Rows from a 3D scene dataset

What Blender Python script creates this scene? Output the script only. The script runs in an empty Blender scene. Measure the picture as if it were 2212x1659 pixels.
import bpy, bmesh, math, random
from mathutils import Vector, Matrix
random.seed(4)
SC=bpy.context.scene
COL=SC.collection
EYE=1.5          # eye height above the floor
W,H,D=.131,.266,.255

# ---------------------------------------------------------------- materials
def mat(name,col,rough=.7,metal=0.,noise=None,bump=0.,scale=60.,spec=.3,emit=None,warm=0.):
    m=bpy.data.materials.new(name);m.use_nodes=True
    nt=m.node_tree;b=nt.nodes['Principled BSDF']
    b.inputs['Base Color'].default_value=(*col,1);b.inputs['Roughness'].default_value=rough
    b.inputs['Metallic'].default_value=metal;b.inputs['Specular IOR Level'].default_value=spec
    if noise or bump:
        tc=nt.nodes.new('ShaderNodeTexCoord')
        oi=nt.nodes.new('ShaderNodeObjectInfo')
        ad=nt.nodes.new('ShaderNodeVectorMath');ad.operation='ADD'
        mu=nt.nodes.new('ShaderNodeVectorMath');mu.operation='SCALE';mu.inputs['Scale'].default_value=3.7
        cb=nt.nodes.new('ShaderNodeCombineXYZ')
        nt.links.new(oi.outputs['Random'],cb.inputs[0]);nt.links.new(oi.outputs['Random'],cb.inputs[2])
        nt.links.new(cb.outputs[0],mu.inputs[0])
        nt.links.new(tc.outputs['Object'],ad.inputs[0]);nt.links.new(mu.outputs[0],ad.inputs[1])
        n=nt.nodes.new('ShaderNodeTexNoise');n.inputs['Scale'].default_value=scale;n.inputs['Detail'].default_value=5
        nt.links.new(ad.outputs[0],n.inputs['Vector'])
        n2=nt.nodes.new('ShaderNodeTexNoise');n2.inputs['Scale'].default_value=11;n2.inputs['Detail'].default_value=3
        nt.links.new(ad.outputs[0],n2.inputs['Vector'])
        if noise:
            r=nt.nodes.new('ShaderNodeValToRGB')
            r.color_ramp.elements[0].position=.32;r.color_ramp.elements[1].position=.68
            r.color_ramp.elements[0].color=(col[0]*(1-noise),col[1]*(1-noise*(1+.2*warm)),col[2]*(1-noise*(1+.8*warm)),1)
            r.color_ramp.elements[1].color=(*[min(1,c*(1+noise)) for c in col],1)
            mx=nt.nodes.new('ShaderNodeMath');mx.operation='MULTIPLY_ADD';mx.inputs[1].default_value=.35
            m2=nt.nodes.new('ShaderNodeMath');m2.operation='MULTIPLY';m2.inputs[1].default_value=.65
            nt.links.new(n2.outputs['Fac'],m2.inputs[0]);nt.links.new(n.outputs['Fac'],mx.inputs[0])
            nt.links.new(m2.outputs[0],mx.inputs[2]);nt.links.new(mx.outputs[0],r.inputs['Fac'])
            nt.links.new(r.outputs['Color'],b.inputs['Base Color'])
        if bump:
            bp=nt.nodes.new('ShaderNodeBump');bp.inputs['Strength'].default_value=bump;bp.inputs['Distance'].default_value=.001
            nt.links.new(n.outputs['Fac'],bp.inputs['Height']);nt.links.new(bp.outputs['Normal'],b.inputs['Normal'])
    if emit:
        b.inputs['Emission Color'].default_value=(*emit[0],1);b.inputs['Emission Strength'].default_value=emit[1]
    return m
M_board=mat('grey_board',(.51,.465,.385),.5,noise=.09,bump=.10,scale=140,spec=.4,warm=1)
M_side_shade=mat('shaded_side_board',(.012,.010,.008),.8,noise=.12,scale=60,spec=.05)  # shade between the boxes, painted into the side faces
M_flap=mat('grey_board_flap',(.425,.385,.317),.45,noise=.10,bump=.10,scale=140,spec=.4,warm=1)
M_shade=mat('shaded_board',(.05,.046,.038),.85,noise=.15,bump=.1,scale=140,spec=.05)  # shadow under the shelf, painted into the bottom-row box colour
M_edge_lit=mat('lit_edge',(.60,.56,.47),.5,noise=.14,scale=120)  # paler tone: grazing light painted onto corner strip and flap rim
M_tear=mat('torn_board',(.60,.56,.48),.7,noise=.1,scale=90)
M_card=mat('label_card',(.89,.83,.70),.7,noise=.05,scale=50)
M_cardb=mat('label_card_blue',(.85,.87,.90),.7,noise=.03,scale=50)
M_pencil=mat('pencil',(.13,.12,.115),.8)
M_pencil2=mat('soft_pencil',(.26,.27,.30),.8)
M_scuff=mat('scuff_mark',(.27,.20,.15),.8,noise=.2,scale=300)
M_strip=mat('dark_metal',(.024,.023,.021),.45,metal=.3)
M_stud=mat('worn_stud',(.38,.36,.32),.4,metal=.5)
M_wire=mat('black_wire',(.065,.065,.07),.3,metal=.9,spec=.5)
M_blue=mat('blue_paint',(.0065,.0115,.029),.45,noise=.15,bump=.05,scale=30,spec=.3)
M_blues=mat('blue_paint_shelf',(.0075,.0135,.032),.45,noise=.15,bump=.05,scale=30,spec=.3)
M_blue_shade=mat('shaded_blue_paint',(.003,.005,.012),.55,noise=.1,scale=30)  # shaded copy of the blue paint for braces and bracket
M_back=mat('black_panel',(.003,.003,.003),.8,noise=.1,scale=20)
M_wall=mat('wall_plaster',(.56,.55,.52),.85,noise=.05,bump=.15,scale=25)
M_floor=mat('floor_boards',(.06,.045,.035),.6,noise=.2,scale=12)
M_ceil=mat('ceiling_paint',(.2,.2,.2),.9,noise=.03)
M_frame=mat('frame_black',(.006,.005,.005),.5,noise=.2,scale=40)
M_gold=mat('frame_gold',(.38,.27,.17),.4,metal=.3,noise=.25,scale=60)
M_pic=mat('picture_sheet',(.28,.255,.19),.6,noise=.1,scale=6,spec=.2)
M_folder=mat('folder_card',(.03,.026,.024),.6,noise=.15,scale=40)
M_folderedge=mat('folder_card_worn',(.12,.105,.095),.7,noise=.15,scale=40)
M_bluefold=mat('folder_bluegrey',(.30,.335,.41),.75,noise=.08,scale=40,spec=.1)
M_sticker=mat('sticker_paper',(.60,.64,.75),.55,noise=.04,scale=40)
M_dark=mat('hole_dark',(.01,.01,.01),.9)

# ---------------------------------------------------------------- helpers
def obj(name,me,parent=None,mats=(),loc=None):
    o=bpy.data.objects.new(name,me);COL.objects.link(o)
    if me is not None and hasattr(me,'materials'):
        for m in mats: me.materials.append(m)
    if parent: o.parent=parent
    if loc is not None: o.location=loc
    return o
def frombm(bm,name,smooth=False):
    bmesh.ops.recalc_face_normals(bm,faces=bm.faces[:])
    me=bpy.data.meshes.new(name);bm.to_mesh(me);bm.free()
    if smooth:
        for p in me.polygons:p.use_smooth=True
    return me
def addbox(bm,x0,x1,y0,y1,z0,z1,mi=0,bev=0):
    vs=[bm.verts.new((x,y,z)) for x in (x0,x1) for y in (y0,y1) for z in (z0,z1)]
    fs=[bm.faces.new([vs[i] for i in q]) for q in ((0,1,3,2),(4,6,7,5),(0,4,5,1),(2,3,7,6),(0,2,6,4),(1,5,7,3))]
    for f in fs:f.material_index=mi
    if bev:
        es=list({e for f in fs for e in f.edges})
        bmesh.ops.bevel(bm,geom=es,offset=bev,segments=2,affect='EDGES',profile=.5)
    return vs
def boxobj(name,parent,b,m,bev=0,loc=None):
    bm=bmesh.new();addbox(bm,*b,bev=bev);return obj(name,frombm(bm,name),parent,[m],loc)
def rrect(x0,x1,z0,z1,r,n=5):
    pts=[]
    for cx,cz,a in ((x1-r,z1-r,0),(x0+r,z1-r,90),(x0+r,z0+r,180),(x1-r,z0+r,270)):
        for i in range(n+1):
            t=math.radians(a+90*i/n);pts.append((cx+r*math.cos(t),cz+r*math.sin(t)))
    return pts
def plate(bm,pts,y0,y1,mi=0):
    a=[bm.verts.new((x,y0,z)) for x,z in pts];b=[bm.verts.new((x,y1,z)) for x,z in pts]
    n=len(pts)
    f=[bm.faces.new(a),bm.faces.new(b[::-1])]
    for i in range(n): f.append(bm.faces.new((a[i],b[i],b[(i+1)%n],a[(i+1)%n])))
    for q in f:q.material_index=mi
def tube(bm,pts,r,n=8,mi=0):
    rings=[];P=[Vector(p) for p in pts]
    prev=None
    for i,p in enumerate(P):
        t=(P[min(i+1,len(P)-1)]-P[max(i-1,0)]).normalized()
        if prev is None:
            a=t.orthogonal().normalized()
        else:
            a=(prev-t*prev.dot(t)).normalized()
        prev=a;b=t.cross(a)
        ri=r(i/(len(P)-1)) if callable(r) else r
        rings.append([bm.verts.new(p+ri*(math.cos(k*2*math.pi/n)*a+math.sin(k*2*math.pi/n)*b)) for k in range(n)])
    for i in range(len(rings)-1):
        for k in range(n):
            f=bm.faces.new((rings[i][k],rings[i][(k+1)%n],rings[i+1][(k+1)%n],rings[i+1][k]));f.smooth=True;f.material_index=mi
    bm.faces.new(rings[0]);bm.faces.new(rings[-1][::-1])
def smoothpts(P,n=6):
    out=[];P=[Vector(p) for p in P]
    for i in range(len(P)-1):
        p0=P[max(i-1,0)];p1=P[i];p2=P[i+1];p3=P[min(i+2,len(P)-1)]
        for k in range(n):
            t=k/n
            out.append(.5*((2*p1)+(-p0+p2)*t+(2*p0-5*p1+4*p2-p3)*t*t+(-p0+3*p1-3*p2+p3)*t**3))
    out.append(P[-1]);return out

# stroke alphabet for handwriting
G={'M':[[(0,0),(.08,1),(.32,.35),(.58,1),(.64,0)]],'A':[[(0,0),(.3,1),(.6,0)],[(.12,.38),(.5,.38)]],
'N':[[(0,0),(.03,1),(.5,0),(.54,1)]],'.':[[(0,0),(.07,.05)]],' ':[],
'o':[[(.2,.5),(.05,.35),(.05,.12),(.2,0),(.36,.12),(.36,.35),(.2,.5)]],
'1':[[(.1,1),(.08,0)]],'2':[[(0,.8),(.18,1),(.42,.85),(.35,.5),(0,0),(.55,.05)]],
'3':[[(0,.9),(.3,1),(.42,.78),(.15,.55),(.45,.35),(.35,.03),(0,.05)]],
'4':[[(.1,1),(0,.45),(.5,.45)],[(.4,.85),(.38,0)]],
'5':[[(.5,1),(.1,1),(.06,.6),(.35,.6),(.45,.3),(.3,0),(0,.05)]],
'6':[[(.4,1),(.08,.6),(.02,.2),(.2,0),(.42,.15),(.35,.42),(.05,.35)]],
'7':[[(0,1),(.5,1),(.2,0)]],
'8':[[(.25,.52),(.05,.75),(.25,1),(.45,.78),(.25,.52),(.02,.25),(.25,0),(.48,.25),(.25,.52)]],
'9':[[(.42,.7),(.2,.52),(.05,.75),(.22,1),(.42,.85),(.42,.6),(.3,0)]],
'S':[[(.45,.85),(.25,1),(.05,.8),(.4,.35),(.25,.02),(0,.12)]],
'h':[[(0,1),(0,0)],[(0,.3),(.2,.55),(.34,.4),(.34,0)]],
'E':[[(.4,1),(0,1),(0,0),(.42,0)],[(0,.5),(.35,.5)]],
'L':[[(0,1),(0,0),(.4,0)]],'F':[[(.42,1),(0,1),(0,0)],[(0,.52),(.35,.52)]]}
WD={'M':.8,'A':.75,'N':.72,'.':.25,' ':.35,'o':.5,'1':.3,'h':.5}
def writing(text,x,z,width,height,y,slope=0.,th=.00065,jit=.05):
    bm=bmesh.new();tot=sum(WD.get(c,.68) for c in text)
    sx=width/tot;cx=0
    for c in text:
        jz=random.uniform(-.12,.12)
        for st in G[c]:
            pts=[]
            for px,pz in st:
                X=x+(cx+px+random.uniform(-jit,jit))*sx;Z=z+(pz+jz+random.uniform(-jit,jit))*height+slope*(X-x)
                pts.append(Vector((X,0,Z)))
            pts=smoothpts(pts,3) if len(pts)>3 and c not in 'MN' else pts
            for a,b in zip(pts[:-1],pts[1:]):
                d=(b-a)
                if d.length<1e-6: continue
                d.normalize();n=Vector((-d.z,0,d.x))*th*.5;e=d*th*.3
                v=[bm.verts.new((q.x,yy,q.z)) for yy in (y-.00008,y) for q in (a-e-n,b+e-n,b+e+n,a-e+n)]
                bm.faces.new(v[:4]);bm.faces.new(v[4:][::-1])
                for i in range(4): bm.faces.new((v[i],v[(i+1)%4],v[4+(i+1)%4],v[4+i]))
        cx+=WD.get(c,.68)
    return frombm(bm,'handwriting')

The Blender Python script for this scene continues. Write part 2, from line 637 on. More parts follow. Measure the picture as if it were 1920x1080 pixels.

PROBLEM DESCRIPTION
Write out, exactly as they stand, the lines from the one containing "M_back=mat('black_panel',(.003,.003,.003),.8,noise=.1,scale=20)" through the one containing "M_dark=mat('hole_dark',(.01,.01,.01),.9)", both ends included.

PROBLEM SOLUTION
M_back=mat('black_panel',(.003,.003,.003),.8,noise=.1,scale=20)
M_wall=mat('wall_plaster',(.56,.55,.52),.85,noise=.05,bump=.15,scale=25)
M_floor=mat('floor_boards',(.06,.045,.035),.6,noise=.2,scale=12)
M_ceil=mat('ceiling_paint',(.2,.2,.2),.9,noise=.03)
M_frame=mat('frame_black',(.006,.005,.005),.5,noise=.2,scale=40)
M_gold=mat('frame_gold',(.38,.27,.17),.4,metal=.3,noise=.25,scale=60)
M_pic=mat('picture_sheet',(.28,.255,.19),.6,noise=.1,scale=6,spec=.2)
M_folder=mat('folder_card',(.03,.026,.024),.6,noise=.15,scale=40)
M_folderedge=mat('folder_card_worn',(.12,.105,.095),.7,noise=.15,scale=40)
M_bluefold=mat('folder_bluegrey',(.30,.335,.41),.75,noise=.08,scale=40,spec=.1)
M_sticker=mat('sticker_paper',(.60,.64,.75),.55,noise=.04,scale=40)
M_dark=mat('hole_dark',(.01,.01,.01),.9)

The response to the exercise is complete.